Wednesday 24th of July 2024

Mapping Iran’s Policy Towards A Taliban-Ruled Afghanistan
Shivam Shekhawat
Region : Central Asia, Middle East-North Africa, Iran,
Issue : Military Issues, Security, Terrorism,
On 26 February, the Islamic Republic of Iran joined a small but significant number of countries that allowed diplomats from the Islamic Emirate of Afghanistan (IEA) to take charge of the embassy of Afghanistan in Tehran. This development was a subtle shift from Iran’s earlier insistence on not handing over its embassy to a regime it doesn’t recognise, reiterating its commitment towards an inclusive government with representatives from all communities.
The Iran-Afghanistan relationship has constantly wavered between phases of cooperation and contestation. Some issues such as the frequent border skirmishes, the constant flow of refugees into Iran from its eastern border with Afghanistan, and the dispute over the equitable sharing of water have persisted irrespective of who is in power in Kabul. But with the Taliban now at the helm of affairs, the perceived cross-border threat of Islamic State Khorasan Province (ISKP) for Iran and other security considerations may create opportunities for cooperation. Straitjacketed between geography and geopolitics, both sides attach importance to the ties considering some form of engagement is essential for securing their interests. But the incongruence between some competing interests has made cooperation difficult, having repercussions for the region.
Oscillating between cooperation and contestation
In the aftermath Taliban’s takeover of Afghanistan, the Supreme Leader of Iran, Ayatollah Khameini outlined Iran’s approach towards the regime next door.
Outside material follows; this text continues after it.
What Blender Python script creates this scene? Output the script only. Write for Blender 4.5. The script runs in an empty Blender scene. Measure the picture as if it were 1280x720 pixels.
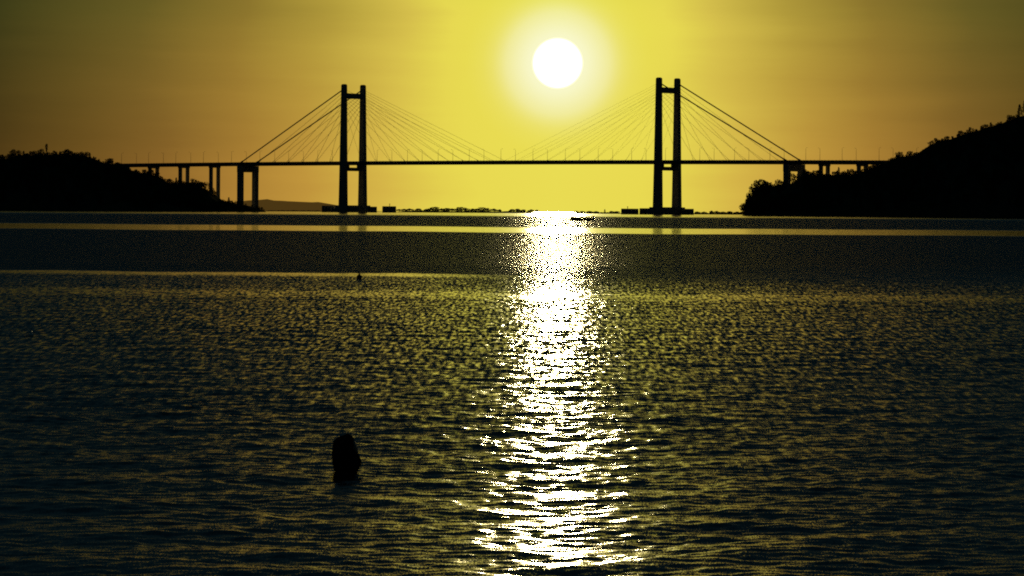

According to him, Iran’s policy will be reciprocal, influenced by the degree of sensitivity shown by the Taliban towards their interests and priorities in the region. While this doesn’t eschew the need for a long-term strategy, it does signify the reservations Tehran has about trusting the Taliban completely. Iran , irrespective of the people in power, has always been wary of Afghanistan, but the changed international context and the charged internal environment have compounded the difficulties. Forming a coherent policy response has also magnified the domestic divisions within Iran, with some sections more receptive to the idea of engaging with the Taliban.
Bound together by geography and shared political, economic and civilisational ties, Iran and Afghanistan have had a historically significant but tumultuous bilateral relationship. Over the years, trade and economic cooperation have boomed, with two-way trade reaching US$1 billion as per the Afghanistan Chamber of Commerce. For Tehran, trade with Kabul has been a means to transcend the crippling effects of the US sanctions, sporadically in place since 2005, and has helped support Iran’s ‘resistance economy’. The border regions are also deeply integrated, with Iranian rials being used in the Afghan border town of Zaranj and the ubiquitous presence of Iranian goods on supermarket shelves. But while trade has boomed, differences in other aspects have continued to fester.
Refugee population in Iran
From August 2021 till February 2023, officials from Tehran and Kabul have met around 67 times, mostly bilaterally. The purported agenda of these meetings is to seek a consensus on the issues plaguing the ties and to chart a middle ground. Of these ‘issues’, some have the potential to deteriorate the relationship further. Last year(March 2022- February 2023), nearly 445,403 refugees from Afghanistan took refuge in Iran. Tehran has historically hosted a large proportion of Afghan refugees, mainly from the Shia Hazara and Tajik communities with around 3.6 million refugees already present in the country. But while its refugee policy has been relatively inclusive, it has repatriated many refugees back to Afghanistan, sometimes voluntarily and often times through force.